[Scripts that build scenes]
** START **

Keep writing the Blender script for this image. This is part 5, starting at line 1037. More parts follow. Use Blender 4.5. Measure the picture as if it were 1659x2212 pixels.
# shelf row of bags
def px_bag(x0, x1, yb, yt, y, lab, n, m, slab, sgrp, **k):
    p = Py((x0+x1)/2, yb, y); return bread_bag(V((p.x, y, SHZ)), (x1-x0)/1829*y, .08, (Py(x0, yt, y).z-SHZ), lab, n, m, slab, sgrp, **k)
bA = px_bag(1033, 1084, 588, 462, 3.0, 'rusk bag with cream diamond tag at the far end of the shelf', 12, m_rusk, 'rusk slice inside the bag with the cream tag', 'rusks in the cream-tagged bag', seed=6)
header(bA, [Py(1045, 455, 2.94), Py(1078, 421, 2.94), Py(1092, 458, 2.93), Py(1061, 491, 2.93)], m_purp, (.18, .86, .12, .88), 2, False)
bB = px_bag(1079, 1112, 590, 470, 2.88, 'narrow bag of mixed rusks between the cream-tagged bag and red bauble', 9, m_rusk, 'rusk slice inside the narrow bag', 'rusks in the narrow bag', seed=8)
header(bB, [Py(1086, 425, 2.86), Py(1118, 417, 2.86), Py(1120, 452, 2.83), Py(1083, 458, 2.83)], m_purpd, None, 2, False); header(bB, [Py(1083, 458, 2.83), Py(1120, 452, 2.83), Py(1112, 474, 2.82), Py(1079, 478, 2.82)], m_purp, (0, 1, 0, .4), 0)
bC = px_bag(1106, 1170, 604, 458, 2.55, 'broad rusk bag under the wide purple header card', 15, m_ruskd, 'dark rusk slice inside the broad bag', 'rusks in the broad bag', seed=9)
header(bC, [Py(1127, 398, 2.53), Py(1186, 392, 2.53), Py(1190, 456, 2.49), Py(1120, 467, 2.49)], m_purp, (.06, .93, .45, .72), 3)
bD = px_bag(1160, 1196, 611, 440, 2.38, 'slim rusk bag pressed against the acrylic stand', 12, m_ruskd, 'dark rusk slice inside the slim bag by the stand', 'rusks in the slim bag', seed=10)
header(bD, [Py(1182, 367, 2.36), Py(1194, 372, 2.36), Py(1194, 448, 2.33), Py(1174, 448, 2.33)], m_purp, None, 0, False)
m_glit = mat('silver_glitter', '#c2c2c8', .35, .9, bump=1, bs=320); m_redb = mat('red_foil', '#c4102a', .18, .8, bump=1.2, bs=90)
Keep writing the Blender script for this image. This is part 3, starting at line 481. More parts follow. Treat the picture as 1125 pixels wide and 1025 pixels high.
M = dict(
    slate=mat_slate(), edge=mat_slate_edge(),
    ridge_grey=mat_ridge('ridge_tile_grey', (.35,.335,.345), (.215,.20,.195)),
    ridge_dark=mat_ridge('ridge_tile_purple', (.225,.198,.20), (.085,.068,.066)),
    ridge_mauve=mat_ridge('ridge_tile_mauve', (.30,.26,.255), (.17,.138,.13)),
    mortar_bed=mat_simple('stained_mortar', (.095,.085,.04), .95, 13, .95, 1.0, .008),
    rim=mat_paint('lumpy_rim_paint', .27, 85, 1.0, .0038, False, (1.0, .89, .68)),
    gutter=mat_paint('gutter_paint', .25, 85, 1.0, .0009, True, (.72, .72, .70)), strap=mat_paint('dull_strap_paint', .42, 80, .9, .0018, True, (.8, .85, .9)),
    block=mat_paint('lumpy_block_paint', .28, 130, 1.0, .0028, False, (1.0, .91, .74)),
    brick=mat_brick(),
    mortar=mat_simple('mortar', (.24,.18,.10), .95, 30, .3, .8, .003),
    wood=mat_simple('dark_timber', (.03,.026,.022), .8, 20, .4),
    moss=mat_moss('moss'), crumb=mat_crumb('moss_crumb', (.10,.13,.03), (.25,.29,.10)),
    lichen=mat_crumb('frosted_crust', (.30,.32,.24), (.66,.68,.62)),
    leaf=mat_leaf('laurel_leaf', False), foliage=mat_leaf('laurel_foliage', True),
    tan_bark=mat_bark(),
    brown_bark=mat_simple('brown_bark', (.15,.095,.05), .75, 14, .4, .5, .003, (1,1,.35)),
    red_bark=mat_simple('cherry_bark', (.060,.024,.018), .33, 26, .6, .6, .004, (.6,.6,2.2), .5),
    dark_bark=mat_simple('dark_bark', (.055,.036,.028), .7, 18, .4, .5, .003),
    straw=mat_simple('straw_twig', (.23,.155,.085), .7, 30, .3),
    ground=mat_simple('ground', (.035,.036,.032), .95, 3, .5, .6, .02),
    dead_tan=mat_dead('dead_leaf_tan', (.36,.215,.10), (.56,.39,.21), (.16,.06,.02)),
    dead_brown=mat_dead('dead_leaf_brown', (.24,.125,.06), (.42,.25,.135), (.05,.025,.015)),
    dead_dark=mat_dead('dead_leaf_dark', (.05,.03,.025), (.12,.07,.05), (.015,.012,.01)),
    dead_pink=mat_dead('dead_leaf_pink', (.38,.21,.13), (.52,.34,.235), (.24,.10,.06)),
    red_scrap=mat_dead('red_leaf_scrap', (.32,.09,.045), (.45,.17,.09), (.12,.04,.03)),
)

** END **

Where a line of the entries contains the word "follow", copy that line.

Keep writing the Blender script for this image. This is part 5, starting at line 1037. More parts follow. Use Blender 4.5. Measure the picture as if it were 1659x2212 pixels.
Keep writing the Blender script for this image. This is part 3, starting at line 481. More parts follow. Treat the picture as 1125 pixels wide and 1025 pixels high.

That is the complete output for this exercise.